[THE TASK]
Pictures in the data below are not part of the copy; transcribe everything else exactly.

[GIVEN INFORMATION]
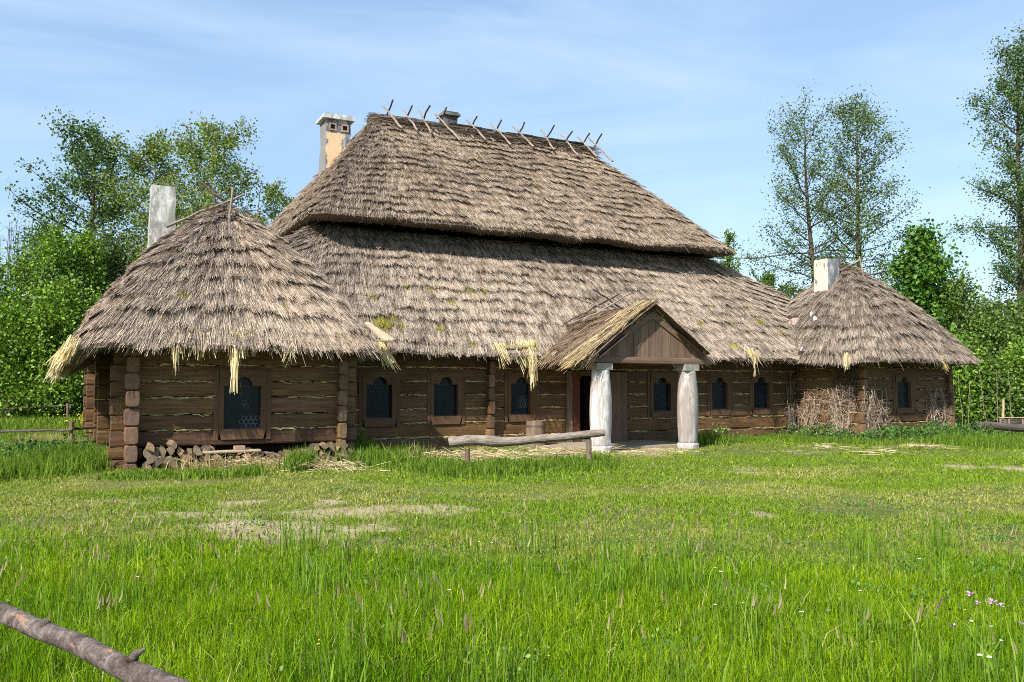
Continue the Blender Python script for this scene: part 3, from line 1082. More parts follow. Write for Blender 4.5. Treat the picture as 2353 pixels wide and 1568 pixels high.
# --- ridge of the upper roof: a roll of dark straw held by crossed poles, with planks
def ridge_roll():
    mb = MB()
    xs = np.linspace(9.6, 18.9, 60)
    pts = np.stack([xs, np.full(60, 29.35), 11.16 + .05 * np.sin(xs * 2.1)], -1)
    mb.tube(pts, .24 + .03 * np.sin(xs * 5), 10, 0, tuple(T_DARK * .8))
    n = 3600
    x = rng.uniform(9.5, 18.7, n)
    a = rng.uniform(-.35, math.pi * .95, n)
    r = rng.uniform(.26, .40, n)
    P0 = np.stack([x, 29.35 - r * np.cos(a) * 1.5, 11.16 + r * np.sin(a) - .05], -1)
    P1 = P0 + np.stack([rng.uniform(.3, .8, n), -rng.normal(.03, .06, n), rng.normal(-.03, .05, n)], -1)
    strips(mb, P0, P1, rng.uniform(.012, .024, n), pal(n, [(.075, .056, .042), (.12, .09, .066), (.20, .155, .11)]))
    # straws folded over the front of the ridge
    n = 1500
    x = rng.uniform(9.7, 18.6, n)
    P0 = np.stack([x, 29.2 + rng.uniform(-.05, .2, n), np.full(n, 11.38)], -1)
    L = rng.uniform(.3, .75, n)
    P1 = P0 + np.stack([rng.normal(0, .12, n), -L * .72, -L * .66 + rng.uniform(.0, .06, n)], -1)
    strips(mb, P0, P1, rng.uniform(.010, .020, n), pal(n, [(.30, .235, .16), (.20, .15, .11), (.40, .32, .22)]))
    mb.build('ridge_roll', M['thatch'], house)
    pl = MB()
    x = 12.7
    while x < 18.2:
        L = rng.uniform(.45, .8)
        z = 11.50 + rng.normal(0, .02)
        pl.box((x, 29.12, z), (x + L, 29.62, z + .05))
        x += L + .03
    pl.build('ridge_plank', M['tile_dark'], house)


ridge_roll()


def rough_pole(mb, a, b, r0, r1, sides=7, bend=.03, n=8, mi=0):
    a, b = np.asarray(a, float), np.asarray(b, float)
    t = np.linspace(0, 1, n)[:, None]
    p = a + (b - a) * t
    L = np.linalg.norm(b - a)
    off = rng.normal(0, bend, (n, 3)) * L * .25
    off[0] = off[-1] = 0
    p = p + off
    mb.tube(p, (r0 + (r1 - r0) * t[:, 0]) * rng.uniform(.9, 1.1, n), sides, mi)


for xd in (891, 931, 966, 1014, 1083, 1138, 1191, 1248, 1294, 1337, 1365):
    X = atY(xd, 300, 29.3)[0]
    dx = rng.normal(0, .10)
    m1 = MB()
    up = rng.uniform(.30, .44)
    dn = rng.uniform(1.15, 1.75)
    rough_pole(m1, (X + dx - .02, 29.35 + up * .85, 11.62 + up), (X - dx + .10, 29.20 - dn * .74, 11.60 - dn * .64), .031, .041)
    m1.build('ridge_pole', M['stick'], house)
    m2 = MB()
    rough_pole(m2, (X + .12 + dx, 29.20 - up * .8, 11.55 + up * 1.15), (X - .05, 29.5 + dn * .7, 11.60 - dn * .66), .031, .040)
    m2.build('ridge_pole', M['stick_dark'], house)
for xd in (985, 1066, 1112):
    X = atY(xd, 300, 29.3)[0]
    m1 = MB()
    rough_pole(m1, (X, 29.2, 11.42), (X + .1, 28.6, 10.92), .03, .03)
    m1.build('ridge_pole', M['stick'], house)

# crossed sticks at the tips of the pavilions and the porch ridge
for ax, ay, az, sc in ((3.45, 21.65, 6.0, 1.0), (24.98, 21.65, 5.95, .85)):
    for (a, b, mt) in [((-.62, -.1, .62), (.75, .3, -.25), 'stick'), ((.42, -.25, .36), (-1.3, .0, -.55), 'stick'), ((.10, -.55, .42), (-.02, -.85, -.55), 'stick'), ((-.22, .3, .55), (-.16, .1, -.4), 'stick_dark'),
                       ((-.95, -.55, -.42), (.85, -.62, -.56), 'stick_dark'), ((.55, .1, .05), (1.2, .2, -.55), 'stick')]:
        m1 = MB()
        rough_pole(m1, np.array([ax, ay, az]) + np.array(a) * sc, np.array([ax, ay, az]) + np.array(b) * sc, .028, .034, 6)
        m1.build('roof_tip_stick', M[mt], house)
    m1 = MB()
    n = 900
    a = rng.uniform(0, 6.28, n)
    r = rng.uniform(.05, .75, n) * sc
    P0 = np.stack([ax + r * np.cos(a), ay + r * np.sin(a), az + .06 - r * .62 + rng.uniform(0, .10, n)], -1)
    a2 = a + rng.choice([-1, 1], n) * rng.uniform(.6, 1.8, n)
    P1 = P0 + np.stack([np.cos(a2) * .3, np.sin(a2) * .3, rng.normal(-.06, .07, n)], -1)
    strips(m1, P0, P1, rng.uniform(.01, .018, n), pal(n, [(.20, .155, .10), (.33, .26, .17), (.13, .10, .07)]))
    m1.build('roof_tip_straw', M['thatch'], house)
for k, (a, b) in enumerate([((-.9, 21.9, 3.55), (.42, 20.9, 4.42)), ((-.8, 21.0, 3.58), (.35, 20.2, 4.38)), ((.15, 21.2, 3.98), (-1.0, 21.4, 4.36)), ((.2, 20.5, 3.95), (-.62, 20.7, 4.48)), ((-.75, 22.0, 3.5), (-.5, 20.2, 3.85)), ((.1, 19.9, 3.95), (-.25, 20.0, 4.35))]):
    m1 = MB()
    rough_pole(m1, (PX + a[0], a[1], a[2]), (PX + b[0], b[1], b[2]), .024, .03, 6)
    m1.build('roof_tip_stick', M['stick' if k % 3 else 'stick_dark'], house)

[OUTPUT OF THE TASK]
Continue the Blender Python script for this scene: part 3, from line 1082. More parts follow. Write for Blender 4.5. Treat the picture as 2353 pixels wide and 1568 pixels high.
# --- ridge of the upper roof: a roll of dark straw held by crossed poles, with planks
def ridge_roll():
    mb = MB()
    xs = np.linspace(9.6, 18.9, 60)
    pts = np.stack([xs, np.full(60, 29.35), 11.16 + .05 * np.sin(xs * 2.1)], -1)
    mb.tube(pts, .24 + .03 * np.sin(xs * 5), 10, 0, tuple(T_DARK * .8))
    n = 3600
    x = rng.uniform(9.5, 18.7, n)
    a = rng.uniform(-.35, math.pi * .95, n)
    r = rng.uniform(.26, .40, n)
    P0 = np.stack([x, 29.35 - r * np.cos(a) * 1.5, 11.16 + r * np.sin(a) - .05], -1)
    P1 = P0 + np.stack([rng.uniform(.3, .8, n), -rng.normal(.03, .06, n), rng.normal(-.03, .05, n)], -1)
    strips(mb, P0, P1, rng.uniform(.012, .024, n), pal(n, [(.075, .056, .042), (.12, .09, .066), (.20, .155, .11)]))
    # straws folded over the front of the ridge
    n = 1500
    x = rng.uniform(9.7, 18.6, n)
    P0 = np.stack([x, 29.2 + rng.uniform(-.05, .2, n), np.full(n, 11.38)], -1)
    L = rng.uniform(.3, .75, n)
    P1 = P0 + np.stack([rng.normal(0, .12, n), -L * .72, -L * .66 + rng.uniform(.0, .06, n)], -1)
    strips(mb, P0, P1, rng.uniform(.010, .020, n), pal(n, [(.30, .235, .16), (.20, .15, .11), (.40, .32, .22)]))
    mb.build('ridge_roll', M['thatch'], house)
    pl = MB()
    x = 12.7
    while x < 18.2:
        L = rng.uniform(.45, .8)
        z = 11.50 + rng.normal(0, .02)
        pl.box((x, 29.12, z), (x + L, 29.62, z + .05))
        x += L + .03
    pl.build('ridge_plank', M['tile_dark'], house)


ridge_roll()


def rough_pole(mb, a, b, r0, r1, sides=7, bend=.03, n=8, mi=0):
    a, b = np.asarray(a, float), np.asarray(b, float)
    t = np.linspace(0, 1, n)[:, None]
    p = a + (b - a) * t
    L = np.linalg.norm(b - a)
    off = rng.normal(0, bend, (n, 3)) * L * .25
    off[0] = off[-1] = 0
    p = p + off
    mb.tube(p, (r0 + (r1 - r0) * t[:, 0]) * rng.uniform(.9, 1.1, n), sides, mi)


for xd in (891, 931, 966, 1014, 1083, 1138, 1191, 1248, 1294, 1337, 1365):
    X = atY(xd, 300, 29.3)[0]
    dx = rng.normal(0, .10)
    m1 = MB()
    up = rng.uniform(.30, .44)
    dn = rng.uniform(1.15, 1.75)
    rough_pole(m1, (X + dx - .02, 29.35 + up * .85, 11.62 + up), (X - dx + .10, 29.20 - dn * .74, 11.60 - dn * .64), .031, .041)
    m1.build('ridge_pole', M['stick'], house)
    m2 = MB()
    rough_pole(m2, (X + .12 + dx, 29.20 - up * .8, 11.55 + up * 1.15), (X - .05, 29.5 + dn * .7, 11.60 - dn * .66), .031, .040)
    m2.build('ridge_pole', M['stick_dark'], house)
for xd in (985, 1066, 1112):
    X = atY(xd, 300, 29.3)[0]
    m1 = MB()
    rough_pole(m1, (X, 29.2, 11.42), (X + .1, 28.6, 10.92), .03, .03)
    m1.build('ridge_pole', M['stick'], house)

# crossed sticks at the tips of the pavilions and the porch ridge
for ax, ay, az, sc in ((3.45, 21.65, 6.0, 1.0), (24.98, 21.65, 5.95, .85)):
    for (a, b, mt) in [((-.62, -.1, .62), (.75, .3, -.25), 'stick'), ((.42, -.25, .36), (-1.3, .0, -.55), 'stick'), ((.10, -.55, .42), (-.02, -.85, -.55), 'stick'), ((-.22, .3, .55), (-.16, .1, -.4), 'stick_dark'),
                       ((-.95, -.55, -.42), (.85, -.62, -.56), 'stick_dark'), ((.55, .1, .05), (1.2, .2, -.55), 'stick')]:
        m1 = MB()
        rough_pole(m1, np.array([ax, ay, az]) + np.array(a) * sc, np.array([ax, ay, az]) + np.array(b) * sc, .028, .034, 6)
        m1.build('roof_tip_stick', M[mt], house)
    m1 = MB()
    n = 900
    a = rng.uniform(0, 6.28, n)
    r = rng.uniform(.05, .75, n) * sc
    P0 = np.stack([ax + r * np.cos(a), ay + r * np.sin(a), az + .06 - r * .62 + rng.uniform(0, .10, n)], -1)
    a2 = a + rng.choice([-1, 1], n) * rng.uniform(.6, 1.8, n)
    P1 = P0 + np.stack([np.cos(a2) * .3, np.sin(a2) * .3, rng.normal(-.06, .07, n)], -1)
    strips(m1, P0, P1, rng.uniform(.01, .018, n), pal(n, [(.20, .155, .10), (.33, .26, .17), (.13, .10, .07)]))
    m1.build('roof_tip_straw', M['thatch'], house)
for k, (a, b) in enumerate([((-.9, 21.9, 3.55), (.42, 20.9, 4.42)), ((-.8, 21.0, 3.58), (.35, 20.2, 4.38)), ((.15, 21.2, 3.98), (-1.0, 21.4, 4.36)), ((.2, 20.5, 3.95), (-.62, 20.7, 4.48)), ((-.75, 22.0, 3.5), (-.5, 20.2, 3.85)), ((.1, 19.9, 3.95), (-.25, 20.0, 4.35))]):
    m1 = MB()
    rough_pole(m1, (PX + a[0], a[1], a[2]), (PX + b[0], b[1], b[2]), .024, .03, 6)
    m1.build('roof_tip_stick', M['stick' if k % 3 else 'stick_dark'], house)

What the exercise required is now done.